Monday, September 3, 2007

Noticing Some Major Differences in Myself


I have had some paradigm shifts in the last 6 months that have changed a tremendous amount about how I am approaching teaching this year. I'll try to put them down on paper, or zeroes and ones as it is known today, and see if I can express what I feel motivating me every day.

1. I no longer focus on learning my content as much as how to deliver it. I have 100's of history books, geography resources, war volumes, even the lonely economics book in my collection, but I haven't picked any of them up in awhile. I used to read those books so I could get MORE info to share with my kids, as well as broaden my understanding of social studies ideas.

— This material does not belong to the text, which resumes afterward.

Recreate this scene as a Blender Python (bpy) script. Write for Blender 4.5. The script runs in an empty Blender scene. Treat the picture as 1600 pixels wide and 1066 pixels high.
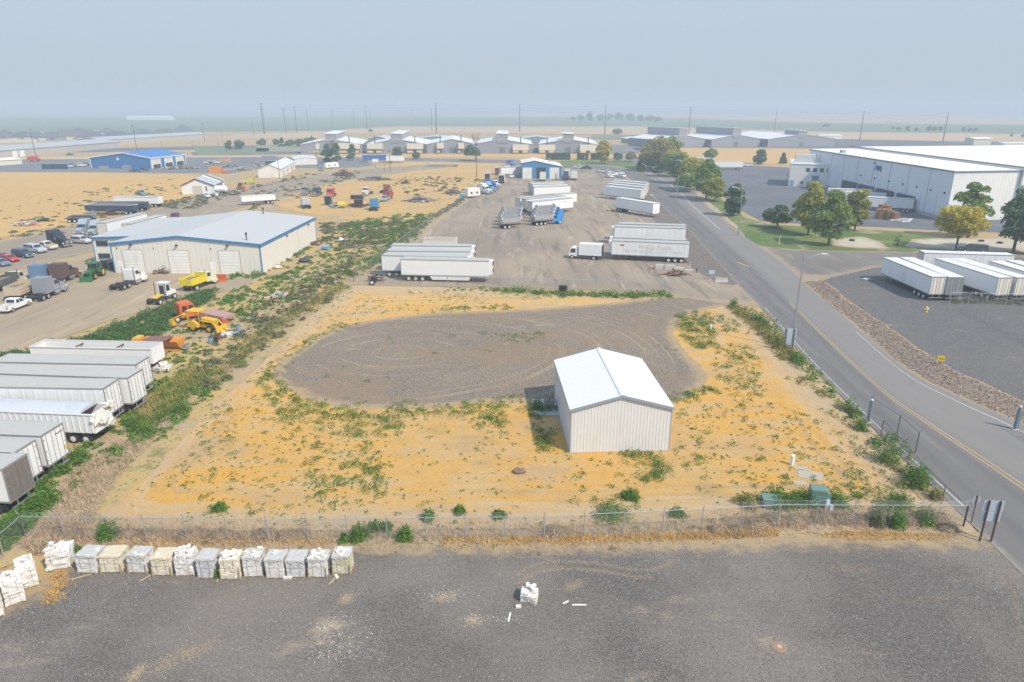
import bpy, bmesh, math, random
import numpy as np
from mathutils import Vector, Matrix, noise as mnoise
from mathutils.geometry import delaunay_2d_cdt
random.seed(7); rng = np.random.default_rng(11)
scene = bpy.context.scene
COL = scene.collection
R = math.radians
# ------------------------------------------------------------------ camera
F_PX, CX, CY, CAM_H, HORIZON = 1067.0, 800.0, 533.0, 30.0, 168.0
PITCH = math.atan((CY - HORIZON) / F_PX)
CP, SP = math.cos(PITCH), math.sin(PITCH)
cam_d = bpy.data.cameras.new('camera'); cam = bpy.data.objects.new('camera', cam_d); COL.objects.link(cam)
cam.location = (0, 0, CAM_H); cam.rotation_euler = (R(90) - PITCH, 0, 0)
cam_d.sensor_width = 36.0; cam_d.lens = 36.0 * F_PX / 1600.0
cam_d.clip_start = 0.5; cam_d.clip_end = 60000
scene.camera = cam
# ------------------------------------------------------------------ sun, sky, exposure
SUN_EL, SUN_AZ = R(47), math.atan2(0.77, -0.64)       # azimuth clockwise from +Y
to_sun = Vector((math.sin(SUN_AZ) * math.cos(SUN_EL), math.cos(SUN_AZ) * math.cos(SUN_EL), math.sin(SUN_EL)))
sun_d = bpy.data.lights.new('sun', 'SUN'); sun = bpy.data.objects.new('sun', sun_d); COL.objects.link(sun)
sun_d.energy = 3.5; sun_d.angle = R(1.2); sun_d.color = (1.0, 0.905, 0.775)
sun.rotation_euler = (-to_sun).to_track_quat('-Z', 'Y').to_euler(); sun.location = (60, -60, 120)
world = bpy.data.worlds.new('World'); scene.world = world; world.use_nodes = True
wn = world.node_tree; wn.nodes.clear()
w_out = wn.nodes.new('ShaderNodeOutputWorld'); w_mix = wn.nodes.new('ShaderNodeMixShader')
w_b1 = wn.nodes.new('ShaderNodeBackground'); w_b2 = wn.nodes.new('ShaderNodeBackground')
w_sky = wn.nodes.new('ShaderNodeTexSky'); w_sky.sky_type = 'NISHITA'; w_sky.sun_disc = False
w_sky.sun_elevation = SUN_EL; w_sky.sun_rotation = SUN_AZ; w_sky.dust_density = 5.0; w_sky.air_density = 1.5
wn.links.new(w_sky.outputs[0], w_b1.inputs[0]); w_b1.inputs[1].default_value = 0.08
# smoke veil over the whole sky: pale near the horizon, bluer overhead
w_tc = wn.nodes.new('ShaderNodeTexCoord'); w_sep = wn.nodes.new('ShaderNodeSeparateXYZ'); w_rmp = wn.nodes.new('ShaderNodeValToRGB')
wn.links.new(w_tc.outputs['Generated'], w_sep.inputs[0]); wn.links.new(w_sep.outputs[2], w_rmp.inputs[0]); wn.links.new(w_rmp.outputs[0], w_b2.inputs[0])
for i_, (p_, c_) in enumerate(((0.0, (.425,.485,.555)), (.15, (.405,.495,.60)), (.45, (.39,.565,.83)))):
    e_ = w_rmp.color_ramp.elements[i_] if i_ < 2 else w_rmp.color_ramp.elements.new(p_); e_.position = p_; e_.color = c_ + (1,)
w_b2.inputs[1].default_value = 1.0
w_mix.inputs[0].default_value = 0.88
wn.links.new(w_b1.outputs[0], w_mix.inputs[1]); wn.links.new(w_b2.outputs[0], w_mix.inputs[2])
wn.links.new(w_mix.outputs[0], w_out.inputs[0])
scene.view_settings.view_transform = 'Standard'; scene.view_settings.look = 'None'
scene.view_settings.exposure = 0.43; scene.view_settings.gamma = 1.0
scene.cycles.max_bounces = 5; scene.cycles.diffuse_bounces = 2; scene.cycles.glossy_bounces = 2
scene.cycles.transparent_max_bounces = 8; scene.cycles.volume_bounces = 0
scene.cycles.use_denoising = True
scene.cycles.sample_clamp_indirect = 4.0

# ------------------------------------------------------------------ pixel -> place helpers (photo pixels, 1600 x 1066)
def P(px, py, z=0.0):
    u = (px - CX) / F_PX; v = (CY - py) / F_PX
    d = Vector((u, CP + v * SP, -SP + v * CP)); t = (z - CAM_H) / d.z
    return Vector((d.x * t, d.y * t, z))
def hgt(px, py_base, py_top):
    b = P(px, py_base); v = (CY - py_top) / F_PX
    return CAM_H + (-SP + v * CP) * b.y / (CP + v * SP)
def ang(a, b):
    return math.atan2(b.y - a.y, b.x - a.x)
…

Not saying that I won't shift back to reading those things, but right now I spend all my time learning Web 2.0 tools and software programs to deliver that material. This new focus stems from another shift, or crack, or some might say break in my mind.

2. Im no longer going to blame kids for my course failure rate. This is a hard thing to say out loud (can you say something out loud when writing it down?) since it correctly implies that I have blamed kids in the past. I had a 50% failure rate across my 3 courses in the final semester last year. That does not include the other 25% that dropped out or were removed from my classes. The average person failing received less than 10% of all the points in the course. That means that the kids failing just weren't trying. They weren't doing ANYTHING! The last couple years I just figured the rates were like this because our school was known as a place where kids could sleep in, work only if they felt like it, and fall between the cracks when they wanted too, and they did. But I put the emphasis on them, I blamed them for not completing their work, for not organizing their course work schedule, for not motivating themselves, but something has changed. Im holding myself MORE responsible because I know there is a lot MORE I could do to communicate, motivate, and help them organize which are the crucial factors to success in an online environment. Especially for teenagers.

3. Im no longer relying on the face to face component of our hybrid model as the save all. Ive believed incorrectly that if I tracked my online students down when they came into their homeroom courses once a week, I could help them with their problems and get them going on their work. Yeah right. First of all, its rare that a struggling student shows up every week so its hard to keep regular contact that way. Also, its impossible to help all your online kids the way they need to be helped in the few minutes you can actually sit with them in their homerooms. Besides how logistically difficult it is to help kids face to face, one time a week, there is also the idea that we are an online school and I believe in online learning.

4. I love working. I spend a lot of time doing it because, and here is the kicker, Im learning MORE than I ever have before.

5. Individualized instruction for all kids, not just those that have mandates.